== PROBLEM DESCRIPTION ==
Each line of the material must be returned exactly.
************
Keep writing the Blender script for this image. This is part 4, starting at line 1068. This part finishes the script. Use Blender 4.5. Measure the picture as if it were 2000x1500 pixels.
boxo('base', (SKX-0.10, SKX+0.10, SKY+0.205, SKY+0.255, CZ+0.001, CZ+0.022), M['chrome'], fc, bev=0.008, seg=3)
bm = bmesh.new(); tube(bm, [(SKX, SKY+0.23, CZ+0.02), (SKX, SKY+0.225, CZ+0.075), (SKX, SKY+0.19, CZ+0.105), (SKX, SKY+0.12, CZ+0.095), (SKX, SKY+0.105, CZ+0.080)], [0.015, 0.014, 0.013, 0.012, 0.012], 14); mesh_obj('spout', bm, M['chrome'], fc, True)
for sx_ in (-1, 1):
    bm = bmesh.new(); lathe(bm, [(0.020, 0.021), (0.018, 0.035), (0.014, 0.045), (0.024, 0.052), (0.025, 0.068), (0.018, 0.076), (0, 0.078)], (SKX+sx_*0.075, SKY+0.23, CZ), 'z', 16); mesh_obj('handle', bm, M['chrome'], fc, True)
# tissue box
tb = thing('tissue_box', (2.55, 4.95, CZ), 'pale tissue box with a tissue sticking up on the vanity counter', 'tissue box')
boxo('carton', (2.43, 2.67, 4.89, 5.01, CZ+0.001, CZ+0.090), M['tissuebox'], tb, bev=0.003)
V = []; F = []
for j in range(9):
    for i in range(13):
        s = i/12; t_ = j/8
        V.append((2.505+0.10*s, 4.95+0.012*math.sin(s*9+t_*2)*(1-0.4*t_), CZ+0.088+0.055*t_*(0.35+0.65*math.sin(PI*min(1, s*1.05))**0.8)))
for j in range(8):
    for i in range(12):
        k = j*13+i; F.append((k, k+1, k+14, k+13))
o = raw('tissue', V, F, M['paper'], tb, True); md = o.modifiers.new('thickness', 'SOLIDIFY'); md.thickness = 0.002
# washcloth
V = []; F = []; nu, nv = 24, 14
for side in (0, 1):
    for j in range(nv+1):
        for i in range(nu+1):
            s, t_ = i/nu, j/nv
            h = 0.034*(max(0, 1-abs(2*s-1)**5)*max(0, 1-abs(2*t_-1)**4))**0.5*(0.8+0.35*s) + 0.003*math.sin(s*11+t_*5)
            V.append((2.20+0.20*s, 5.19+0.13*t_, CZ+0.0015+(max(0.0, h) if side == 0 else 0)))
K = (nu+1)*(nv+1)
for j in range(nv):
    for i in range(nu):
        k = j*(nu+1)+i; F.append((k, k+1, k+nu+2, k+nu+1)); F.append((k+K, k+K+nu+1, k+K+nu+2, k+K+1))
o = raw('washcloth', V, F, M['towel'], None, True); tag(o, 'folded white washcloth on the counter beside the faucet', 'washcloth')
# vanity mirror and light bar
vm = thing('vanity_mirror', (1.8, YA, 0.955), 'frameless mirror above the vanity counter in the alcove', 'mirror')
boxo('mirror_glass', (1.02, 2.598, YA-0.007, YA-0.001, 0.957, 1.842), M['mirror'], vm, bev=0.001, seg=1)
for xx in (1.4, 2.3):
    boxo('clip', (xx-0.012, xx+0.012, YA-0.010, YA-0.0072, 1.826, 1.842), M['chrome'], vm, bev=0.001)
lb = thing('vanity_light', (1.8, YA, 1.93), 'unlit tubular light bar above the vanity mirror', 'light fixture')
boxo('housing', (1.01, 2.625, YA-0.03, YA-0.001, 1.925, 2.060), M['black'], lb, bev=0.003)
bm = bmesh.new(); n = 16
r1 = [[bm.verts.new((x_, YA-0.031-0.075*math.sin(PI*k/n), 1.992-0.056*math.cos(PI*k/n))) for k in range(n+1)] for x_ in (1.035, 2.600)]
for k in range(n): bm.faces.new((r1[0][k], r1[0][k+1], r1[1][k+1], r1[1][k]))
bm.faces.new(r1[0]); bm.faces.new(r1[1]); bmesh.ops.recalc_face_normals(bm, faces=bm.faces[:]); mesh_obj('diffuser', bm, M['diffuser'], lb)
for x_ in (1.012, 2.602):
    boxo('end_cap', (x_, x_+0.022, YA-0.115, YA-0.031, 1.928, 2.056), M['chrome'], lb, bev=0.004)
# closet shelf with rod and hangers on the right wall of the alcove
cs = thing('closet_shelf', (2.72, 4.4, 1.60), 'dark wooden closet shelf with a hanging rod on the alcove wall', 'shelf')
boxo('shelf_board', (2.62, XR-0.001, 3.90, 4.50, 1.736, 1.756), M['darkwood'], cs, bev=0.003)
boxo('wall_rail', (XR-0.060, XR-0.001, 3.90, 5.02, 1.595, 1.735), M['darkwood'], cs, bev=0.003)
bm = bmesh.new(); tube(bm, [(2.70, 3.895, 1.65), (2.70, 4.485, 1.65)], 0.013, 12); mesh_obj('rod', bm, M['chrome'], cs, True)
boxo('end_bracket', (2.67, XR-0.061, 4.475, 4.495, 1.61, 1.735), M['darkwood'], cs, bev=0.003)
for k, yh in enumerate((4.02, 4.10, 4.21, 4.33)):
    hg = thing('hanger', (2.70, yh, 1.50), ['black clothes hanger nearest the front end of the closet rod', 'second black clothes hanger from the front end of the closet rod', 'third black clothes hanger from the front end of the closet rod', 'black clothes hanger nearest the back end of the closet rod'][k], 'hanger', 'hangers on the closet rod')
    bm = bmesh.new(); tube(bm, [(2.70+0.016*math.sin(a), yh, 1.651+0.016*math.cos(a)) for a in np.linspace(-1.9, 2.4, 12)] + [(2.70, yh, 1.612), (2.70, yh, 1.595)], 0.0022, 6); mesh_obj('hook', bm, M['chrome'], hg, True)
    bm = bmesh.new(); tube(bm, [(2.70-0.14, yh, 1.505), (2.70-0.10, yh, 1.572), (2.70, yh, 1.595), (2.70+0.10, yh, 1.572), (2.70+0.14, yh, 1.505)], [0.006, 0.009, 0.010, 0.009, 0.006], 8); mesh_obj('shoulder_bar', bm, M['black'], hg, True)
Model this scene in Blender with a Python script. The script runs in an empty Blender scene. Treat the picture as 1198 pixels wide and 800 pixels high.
************
== CORRECT RESPONSE ==
Keep writing the Blender script for this image. This is part 4, starting at line 1068. This part finishes the script. Use Blender 4.5. Measure the picture as if it were 2000x1500 pixels.
boxo('base', (SKX-0.10, SKX+0.10, SKY+0.205, SKY+0.255, CZ+0.001, CZ+0.022), M['chrome'], fc, bev=0.008, seg=3)
bm = bmesh.new(); tube(bm, [(SKX, SKY+0.23, CZ+0.02), (SKX, SKY+0.225, CZ+0.075), (SKX, SKY+0.19, CZ+0.105), (SKX, SKY+0.12, CZ+0.095), (SKX, SKY+0.105, CZ+0.080)], [0.015, 0.014, 0.013, 0.012, 0.012], 14); mesh_obj('spout', bm, M['chrome'], fc, True)
for sx_ in (-1, 1):
    bm = bmesh.new(); lathe(bm, [(0.020, 0.021), (0.018, 0.035), (0.014, 0.045), (0.024, 0.052), (0.025, 0.068), (0.018, 0.076), (0, 0.078)], (SKX+sx_*0.075, SKY+0.23, CZ), 'z', 16); mesh_obj('handle', bm, M['chrome'], fc, True)
# tissue box
tb = thing('tissue_box', (2.55, 4.95, CZ), 'pale tissue box with a tissue sticking up on the vanity counter', 'tissue box')
boxo('carton', (2.43, 2.67, 4.89, 5.01, CZ+0.001, CZ+0.090), M['tissuebox'], tb, bev=0.003)
V = []; F = []
for j in range(9):
    for i in range(13):
        s = i/12; t_ = j/8
        V.append((2.505+0.10*s, 4.95+0.012*math.sin(s*9+t_*2)*(1-0.4*t_), CZ+0.088+0.055*t_*(0.35+0.65*math.sin(PI*min(1, s*1.05))**0.8)))
for j in range(8):
    for i in range(12):
        k = j*13+i; F.append((k, k+1, k+14, k+13))
o = raw('tissue', V, F, M['paper'], tb, True); md = o.modifiers.new('thickness', 'SOLIDIFY'); md.thickness = 0.002
# washcloth
V = []; F = []; nu, nv = 24, 14
for side in (0, 1):
    for j in range(nv+1):
        for i in range(nu+1):
            s, t_ = i/nu, j/nv
            h = 0.034*(max(0, 1-abs(2*s-1)**5)*max(0, 1-abs(2*t_-1)**4))**0.5*(0.8+0.35*s) + 0.003*math.sin(s*11+t_*5)
            V.append((2.20+0.20*s, 5.19+0.13*t_, CZ+0.0015+(max(0.0, h) if side == 0 else 0)))
K = (nu+1)*(nv+1)
for j in range(nv):
    for i in range(nu):
        k = j*(nu+1)+i; F.append((k, k+1, k+nu+2, k+nu+1)); F.append((k+K, k+K+nu+1, k+K+nu+2, k+K+1))
o = raw('washcloth', V, F, M['towel'], None, True); tag(o, 'folded white washcloth on the counter beside the faucet', 'washcloth')
# vanity mirror and light bar
vm = thing('vanity_mirror', (1.8, YA, 0.955), 'frameless mirror above the vanity counter in the alcove', 'mirror')
boxo('mirror_glass', (1.02, 2.598, YA-0.007, YA-0.001, 0.957, 1.842), M['mirror'], vm, bev=0.001, seg=1)
for xx in (1.4, 2.3):
    boxo('clip', (xx-0.012, xx+0.012, YA-0.010, YA-0.0072, 1.826, 1.842), M['chrome'], vm, bev=0.001)
lb = thing('vanity_light', (1.8, YA, 1.93), 'unlit tubular light bar above the vanity mirror', 'light fixture')
boxo('housing', (1.01, 2.625, YA-0.03, YA-0.001, 1.925, 2.060), M['black'], lb, bev=0.003)
bm = bmesh.new(); n = 16
r1 = [[bm.verts.new((x_, YA-0.031-0.075*math.sin(PI*k/n), 1.992-0.056*math.cos(PI*k/n))) for k in range(n+1)] for x_ in (1.035, 2.600)]
for k in range(n): bm.faces.new((r1[0][k], r1[0][k+1], r1[1][k+1], r1[1][k]))
bm.faces.new(r1[0]); bm.faces.new(r1[1]); bmesh.ops.recalc_face_normals(bm, faces=bm.faces[:]); mesh_obj('diffuser', bm, M['diffuser'], lb)
for x_ in (1.012, 2.602):
    boxo('end_cap', (x_, x_+0.022, YA-0.115, YA-0.031, 1.928, 2.056), M['chrome'], lb, bev=0.004)
# closet shelf with rod and hangers on the right wall of the alcove
cs = thing('closet_shelf', (2.72, 4.4, 1.60), 'dark wooden closet shelf with a hanging rod on the alcove wall', 'shelf')
boxo('shelf_board', (2.62, XR-0.001, 3.90, 4.50, 1.736, 1.756), M['darkwood'], cs, bev=0.003)
boxo('wall_rail', (XR-0.060, XR-0.001, 3.90, 5.02, 1.595, 1.735), M['darkwood'], cs, bev=0.003)
bm = bmesh.new(); tube(bm, [(2.70, 3.895, 1.65), (2.70, 4.485, 1.65)], 0.013, 12); mesh_obj('rod', bm, M['chrome'], cs, True)
boxo('end_bracket', (2.67, XR-0.061, 4.475, 4.495, 1.61, 1.735), M['darkwood'], cs, bev=0.003)
for k, yh in enumerate((4.02, 4.10, 4.21, 4.33)):
    hg = thing('hanger', (2.70, yh, 1.50), ['black clothes hanger nearest the front end of the closet rod', 'second black clothes hanger from the front end of the closet rod', 'third black clothes hanger from the front end of the closet rod', 'black clothes hanger nearest the back end of the closet rod'][k], 'hanger', 'hangers on the closet rod')
    bm = bmesh.new(); tube(bm, [(2.70+0.016*math.sin(a), yh, 1.651+0.016*math.cos(a)) for a in np.linspace(-1.9, 2.4, 12)] + [(2.70, yh, 1.612), (2.70, yh, 1.595)], 0.0022, 6); mesh_obj('hook', bm, M['chrome'], hg, True)
    bm = bmesh.new(); tube(bm, [(2.70-0.14, yh, 1.505), (2.70-0.10, yh, 1.572), (2.70, yh, 1.595), (2.70+0.10, yh, 1.572), (2.70+0.14, yh, 1.505)], [0.006, 0.009, 0.010, 0.009, 0.006], 8); mesh_obj('shoulder_bar', bm, M['black'], hg, True)
Model this scene in Blender with a Python script. The script runs in an empty Blender scene. Treat the picture as 1198 pixels wide and 800 pixels high.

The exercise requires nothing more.